The Orlando Sentinel reports that a Florida bill which would extend access to in-state tuition rates for public colleges and universities to some undocumented immigrants passed the first hurdle on Thursday when the state House voted 81-33 in favor. The paper writes that the legislation may face stiffer opposition in the state Senate, though if it passes there, it will likely become law: on March 12, Republican governor Rick Scott issued a statement saying he supported the legislature’s proposal.
The Associated Press writes that to be eligible for the in-state tuition rate, which is about a quarter of the out-of-state rate, undocumented students would have to attend and graduate from a Florida high school for four consecutive years. The Sentinel writes that some Democrats in the Florida House had argued that the four-year requirement -- more than the three years originally required by the bill before it was changed to improve its odds of passage in the state Senate -- was overly exclusive. Another last-minute amendment from state House Republicans exempted Dreamers from public universities’ quota of in-state students to be accepted, in an effort to ensure that noncitizens weren’t taking the place of students.

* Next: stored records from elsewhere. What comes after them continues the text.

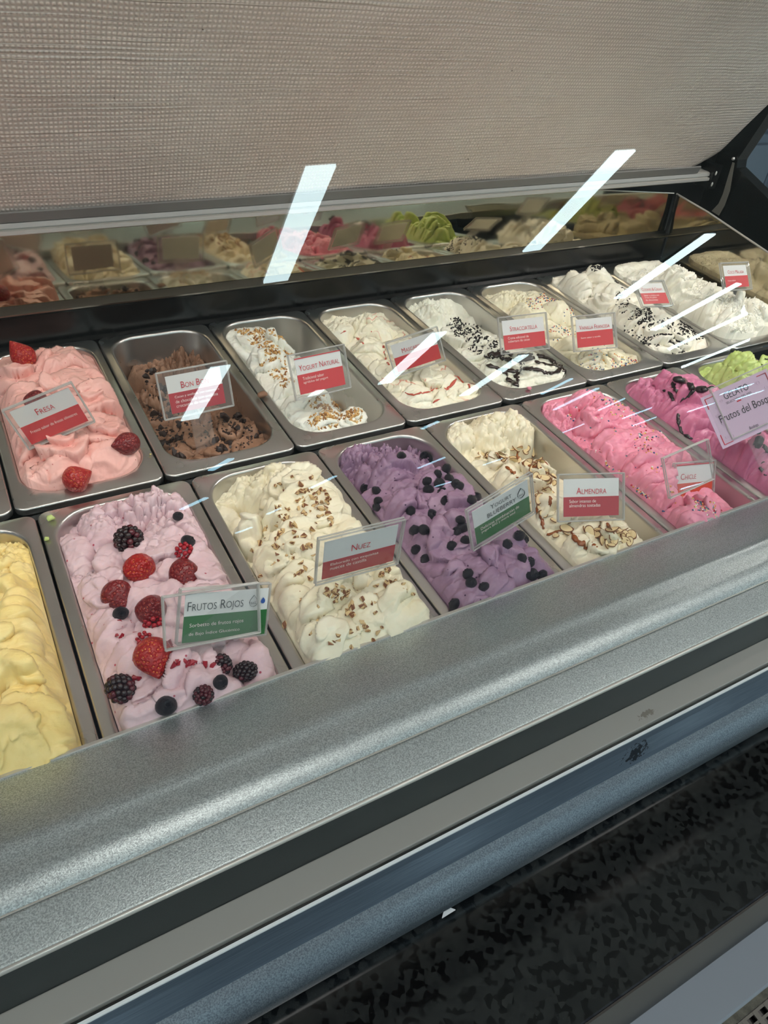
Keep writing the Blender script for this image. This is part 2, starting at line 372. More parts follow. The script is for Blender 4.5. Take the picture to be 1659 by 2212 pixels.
# blind / flap: curved woven sheet rising from the rail and leaning over the pans
bv, bf, buv = [], [], []
NX, NS = 96, 60
def blind_pt(s, x):
    # s = arc length up the sheet
    a = math.radians(61)-.28*s
    y = .385; z = .178
    # integrate analytically with constant curvature
    k = .28; a0 = math.radians(61)
    y -= (math.sin(a0)-math.sin(a0-k*s))/k*1.0; z += (math.cos(a0-k*s)-math.cos(a0))/k
    return y, z
SL = 1.12
for j in range(NS+1):
    s = SL*(j/NS)**1.3
    for i in range(NX+1):
        x = -1.0+(2.608)*(i/NX)**.8
        y, z = blind_pt(s, x)
        # bottom right corner rounded, right side rolled back
        xe = 1.605+.14*s-.055*max(0, 1-s/.05)**2
        x = min(x, xe) if i == NX else x*(xe+1)/2.608*1.0-(1-(xe+1)/2.608) if False else -1+(x+1)*(xe+1)/2.608
        rr = max(0, (x-(xe-.035))/.035)
        y += .022*rr*rr; z += .012*rr*rr
        w = .0012*math.sin(x*9+2*s)*math.sin(s*14+x*3)
        y += w*2; z -= .004*max(0, 1-s/.02)*abs(math.sin(x*7))
        bv.append((x, y, z)); buv.append((x, s))
for j in range(NS):
    for i in range(NX):
        a = j*(NX+1)+i; bf.append((a, a+1, a+NX+2, a+NX+1))
bo = cpart('flap_blind', (bv, bf), m_blind, True, 'silvery woven insulating flap raised behind the case')
me = bo.data; ul = me.uv_layers.new(name='UVMap')
idx = np.zeros(len(me.loops), int); me.loops.foreach_get('vertex_index', idx); ul.data.foreach_set('uv', np.array(buv)[idx].astype(np.float32).ravel())
sm = bo.modifiers.new('solid', 'SOLIDIFY'); sm.thickness = .004; sm.offset = -1
cpart('canopy', joinvf([box(XA, 2.2, -.385, -.20, 1.085, 1.13), box(XA, 2.2, -.385, -.375, 1.06, 1.085)]), m_dark)
cpart('added_lamp_shield', joinvf([box(-.85, 2.05, -.162, -.10, .905, .925), box(-.85, 2.05, -.164, -.160, .829, .925)]), m_dark)  # unseen housing and valance, added to keep case light off the counter
cpart('blind_hem', extrude_x([(.379, .1712), (.3770, .1770), (.3745, .1845), (.377, .186), (.385, .178)], XA, 1.56), mat('hem_grey', (120, 118, 116), .5, .3))

# black end cheek, strap, screw
ck = [(1500, 380), (1590, 290), (1650, 222), (1700, 160), (1710, 185), (1659, 246), (1593, 345), (1591, 362), (1659, 429), (1800, 560), (1800, 700), (1469, 425)]
XC = 1.645
pts = [onx(a, b, XC) for a, b in ck]; n = len(pts)
cpart('end_cheek', ([tuple(p) for p in pts]+[(p[0]+.03, p[1], p[2]) for p in pts], [tuple(range(n)), tuple(range(2*n-1, n-1, -1))]+[(i, n+i, n+(i+1) % n, (i+1) % n) for i in range(n)]), m_black)
sL = [(1582, 350), (1561, 420), (1552, 440), (1537, 456)]; sR = [(1587, 352), (1577, 412), (1566, 443), (1553, 466)]
v = [tuple(onx(a, b, XC-.004)) for a, b in sL+sR]
cpart('strap', (v, [(0, 1, 5, 4), (1, 2, 6, 5), (2, 3, 7, 6)]), mat('strap_grey', (128, 124, 116), .5))
q = onx(1584, 343, XC-.005); cpart('strap_screw', sphere(10, 8, lambda p: tuple(q+p*.0035)), m_alu, True)

# ---------------------------------------------------------------- counter in front
ctr = tag(empty('granite_counter', (0, -.6, -.9)), 'black granite counter ledge running along the front of the display case', 'counter')
def ctp(name, vf, m): v, f = vf; return link(name, mesh(name, [(a, b+.6, c+.9) for a, b, c in v], f), ctr, m)
o = ctp('slab', box(-1, 2.7, -.652, -.44, -.108, -.080), m_granite); o.modifiers.new('b', 'BEVEL').width = .0012
ctp('slab_face', box(-1, 2.7, -.6538, -.6522, -.398, -.0840), m_slabface)
ctp('under_shadow_trim', box(-1, 2.7, -.64, -.44, -.13, -.109), m_dark)
kick = ctp('under_counter_body', box(-1, 2.7, -.651, -.45, -.398, -.131), m_dark)
pl = tag(boxo('white_plinth', (-1, 2.7, -.704, -.45, -.90, -.40), m_white, None, .003), 'pale grey-white cladding ledge below the black counter slab', 'ledge')
kb = tag(empty('floor_kerb', (0, 0, -.9)), 'rough stone kerb at the foot of the pale ledge', 'kerb')
for k in range(14):
    x0 = -.2+k*.2
    b = boxo('stone', (x0, x0+.196, -.7185, -.7045, 0, .02+.002*((k*7) % 3)), m_kerb, kb)
gr = tag(empty('floor_grille', (0, 0, -.9)), 'perforated steel drain grille on the floor beside the kerb', 'grille')
boxo('tray', (-.2, 2.7, -.84, -.7195, 0, .006), m_black, gr)
sl = []
for j in range(9):
    y0 = -.7200-j*.0135; sl.append(box(-.2, 2.7, y0-.0045, y0, .012, .016))
for i in range(100):
    x0 = -.2+i*.029; sl.append(box(x0, x0+.010, -.84, -.7205, .0125, .0165))
tag(link('slotted_plate', mesh('slotted_plate', *joinvf(sl)), gr, m_grille), kind='stuff')
# torn paper corner on the counter
p = onz(966, 1944, -.078)
v = [tuple(onz(955, 1984, -.0795)), tuple(onz(962, 1958, -.0735)), tuple(onz(984, 1966, -.0770))]
v = v+[(a, b+.0004, c+.0005) for a, b, c in v]
tag(link('paper_scrap', mesh('paper_scrap', v, [(0, 1, 2), (5, 4, 3), (0, 3, 4, 1), (1, 4, 5, 2), (2, 5, 3, 0)]), None, mat('paper', (205, 205, 208), .7)), 'small white triangular paper scrap tucked under the front moulding', 'paper')

# blue-grey cabinet beyond the right end
cb = tag(empty('wall_cabinet', (2.4, 1.05, -.9)), 'blue-grey cabinet with thin outlined doors behind the right end of the case', 'cabinet')
m_cab = mat('cabinet_blue', (92, 108, 124), .35)
m_line = mat('cabinet_line', (58, 72, 88), .4)
link('body', mesh('body', *box(-1.0, 2.4, 0, .4, 0, 1.75)), cb, m_cab)
for k, (x0, x1, z0, z1) in enumerate([(-.30, .02, .62, .92), (.06, .38, .62, .92), (.42, .8, .62, .92), (-.30, .02, .2, .58), (.06, .38, .2, .58), (-.3, .38, .96, 1.3)]):
    link('door', mesh('door', *box(x0, x1, -.012, -.001, z0, z1)), cb, m_cab)
    fr = []
    for a in (x0, x1): fr.append(box(a-.003, a+.003, -.014, -.012, z0, z1))
    for a in (z0, z1): fr.append(box(x0, x1, -.014, -.012, a-.003, a+.003))
    link('door_edge', mesh('door_edge', *joinvf(fr)), cb, m_line)

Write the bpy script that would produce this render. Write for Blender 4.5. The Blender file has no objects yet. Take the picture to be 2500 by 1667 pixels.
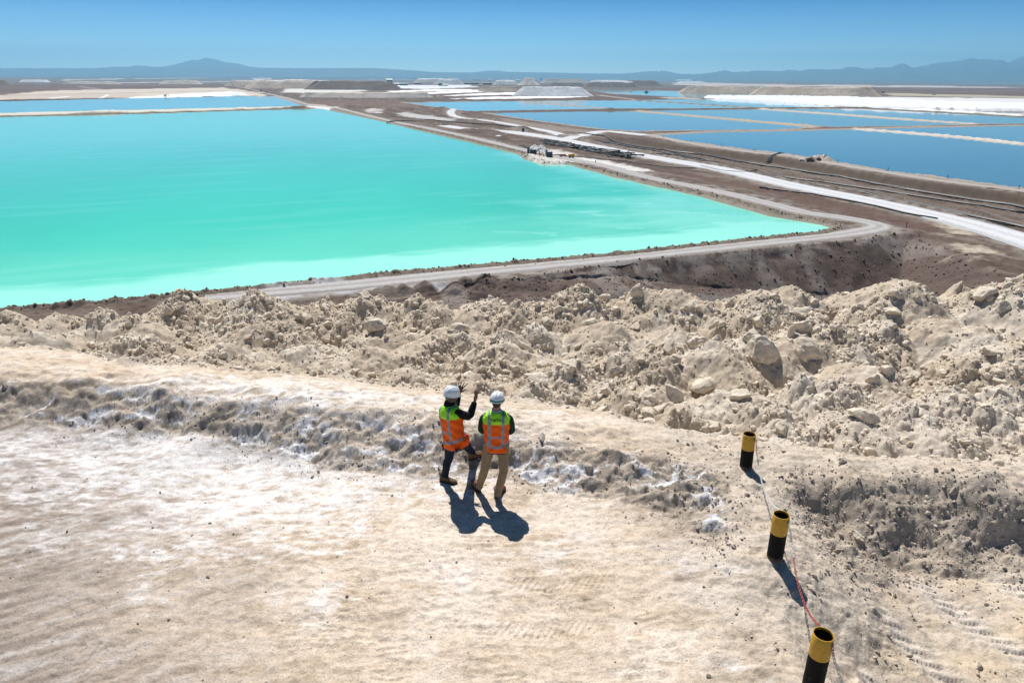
import bpy, bmesh, math, random
import numpy as np
from mathutils import Vector, Matrix, noise as mnoise
from mathutils.kdtree import KDTree
R = math.radians
random.seed(7)
rng = np.random.default_rng(11)
scene = bpy.context.scene
COL = scene.collection

# ------------------------------------------------------------------ camera
CAMZ = 6.1
PITCH, ROLL, FPX = R(21.1), R(0.39), 1667.0
_f = Vector((0, math.cos(PITCH), -math.sin(PITCH)))
_r0 = Vector((1, 0, 0)); _u0 = Vector((0, math.sin(PITCH), math.cos(PITCH)))
_r = _r0 * math.cos(ROLL) + _u0 * math.sin(ROLL)
_u = _u0 * math.cos(ROLL) - _r0 * math.sin(ROLL)
cam_d = bpy.data.cameras.new('camera'); cam = bpy.data.objects.new('camera', cam_d); COL.objects.link(cam)
cam_d.lens = 24.0; cam_d.sensor_width = 36.0; cam_d.clip_start = 0.1; cam_d.clip_end = 200000
cam.matrix_world = Matrix(((_r.x, _u.x, -_f.x, 0), (_r.y, _u.y, -_f.y, 0), (_r.z, _u.z, -_f.z, CAMZ), (0, 0, 0, 1)))
scene.camera = cam

# ------------------------------------------------------------------ light
SUN_EL, SUN_AZ = R(56.5), math.atan2(-0.26, 0.965)      # azimuth measured from +Y towards +X
sdir = Vector((math.sin(SUN_AZ) * math.cos(SUN_EL), math.cos(SUN_AZ) * math.cos(SUN_EL), math.sin(SUN_EL)))
sun_d = bpy.data.lights.new('sun', 'SUN'); sun_d.energy = 4.9; sun_d.angle = R(0.53); sun_d.color = (1.0, 0.955, 0.89)
sun = bpy.data.objects.new('sun', sun_d); COL.objects.link(sun)
sun.rotation_euler = (-sdir).to_track_quat('-Z', 'Y').to_euler(); sun.location = (0, 0, 60)

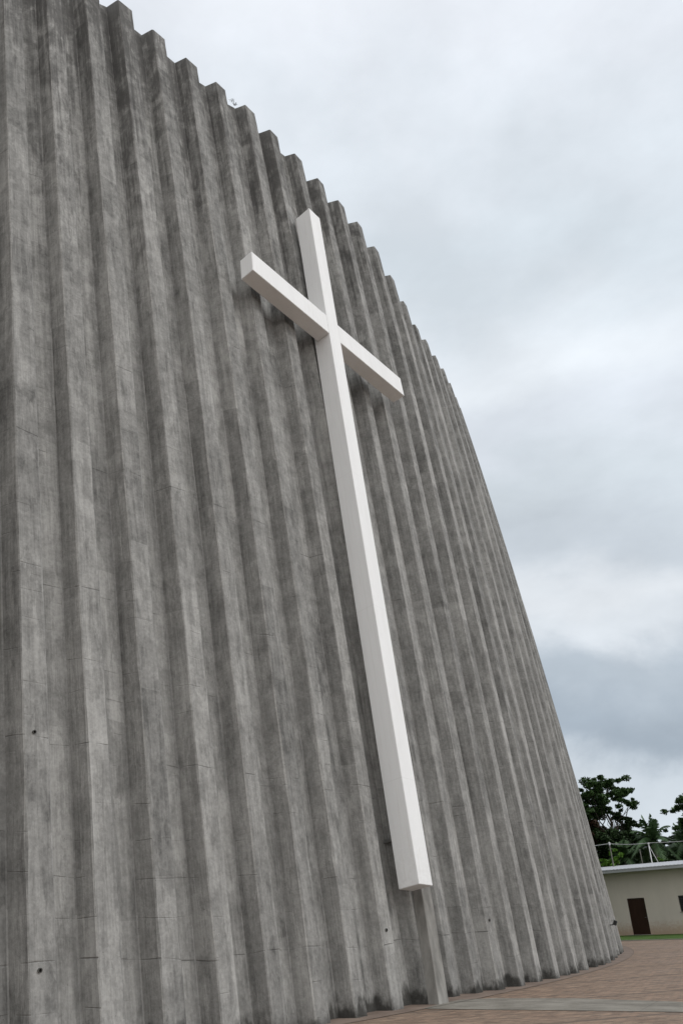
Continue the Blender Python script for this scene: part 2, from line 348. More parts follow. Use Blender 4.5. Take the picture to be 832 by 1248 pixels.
for i in range(I0, I1+1):
    jw = 1+rng.uniform(-.09, .09); jd = 1+rng.uniform(-.10, .12); seed = i*3.71
    if i > 9: jd *= 1.16; jw *= .90
    if i == 8: jd = 1.0; jw = .9
    if i == 9: jw = .95; jd = .9
    V = []; prof = []; ins = []
    for k in range(NT+1):
        t = k/NT
        P, T, Nn = frame(i, t)
        z = P.z
        lift = math.floor(z/3.3+.3*nz(i, 0, 0))
        wob = .014*nz(seed, z*.35, 0)+.009*nz(seed, z*1.4, 5)+.014*nz(i*1.3, lift*7.7, 2)
        wob2 = .016*nz(seed+9, z*.3, 0)+.009*nz(seed+9, z*1.5, 5)+.015*nz(i*1.3, lift*5.1, 9)
        wf = (.4014+(.6122-.4014)*t)*jw; d = (.283+(.55-.283)*t)*jd + (.10 if i < 9 else .03)*(1-t) ; s = .1326+(.22-.1326)*t
        sr = .10+.08*t
        # chipped arrises
        ch = .016+max(0, nz(seed, z*2.1, 3))*.03+max(0, nz(seed, z*6, 7)-.25)*.05
        ch2 = .016+max(0, nz(seed+4, z*2.1, 3))*.03+max(0, nz(seed+4, z*6, 7)-.25)*.05
        a = P + T*wob; b = P + T*(wf+wob2)
        il = P - Nn*d - T*(s-wob*.5); ir = P + T*(wf+sr+wob2*.5) - Nn*d
        eL = (a-il).normalized(); eR = (b-ir).normalized()
        row = [il - Nn*.12, a-eL*ch, a+T*ch, b-T*ch2, b-eR*ch2, ir - Nn*.12]
        V += row; ins.append((il, ir))
        prof.append(row)
    inner[i] = ins
    n = 6; Fc = []; uv = []
    zs = [r_[2].z for r_ in prof]
    for k in range(NT):
        for j in range(n-1):
            Fc.append((k*n+j, k*n+j+1, (k+1)*n+j+1, (k+1)*n+j))
            w_ = (prof[k][j+1]-prof[k][j]).length
            fid = {0: 0, 1: 0, 2: 1, 3: 2, 4: 2}[j]; base = ((i+40)*4+fid)*3.0+.5
            u0 = base + (0 if j in (0, 2, 3) else .45); u1 = u0+w_
            if j == 2: u0, u1 = base, base+w_
            uv.append(((u0, zs[k]), (u1, zs[k]), (u1, zs[k+1]), (u0, zs[k+1])))
    # top cap and a back closing face so the rib is solid
    tl = NT*n
    Fc.append((tl, tl+1, tl+2, tl+3, tl+4, tl+5)); uv.append([(((i+40)*4+3)*3.0+.2*q, zs[-1]+.1*q) for q in range(6)])
    for k in range(NT):
        Fc.append((k*n+5, k*n, (k+1)*n, (k+1)*n+5)); uv.append([(0, 0)]*4)
    o = pymesh('rib', [q-inv for q in V], Fc, CONC, cathedral, uv)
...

The News-Press of southwest Florida wrote last Friday that state Republican Senator Jack Latvala, who sponsored the measure, told members of the state judicial committee that the different rates for in-state and out-of-state students had originally intended to accommodate the fact that Florida families’ taxes fund the university system, adding that undocumented immigrants also pay into the system. “These parents pay the same sales taxes, the same gas taxes, and many of the other taxes that we pay who have students that qualify for in-state tuition,” he said.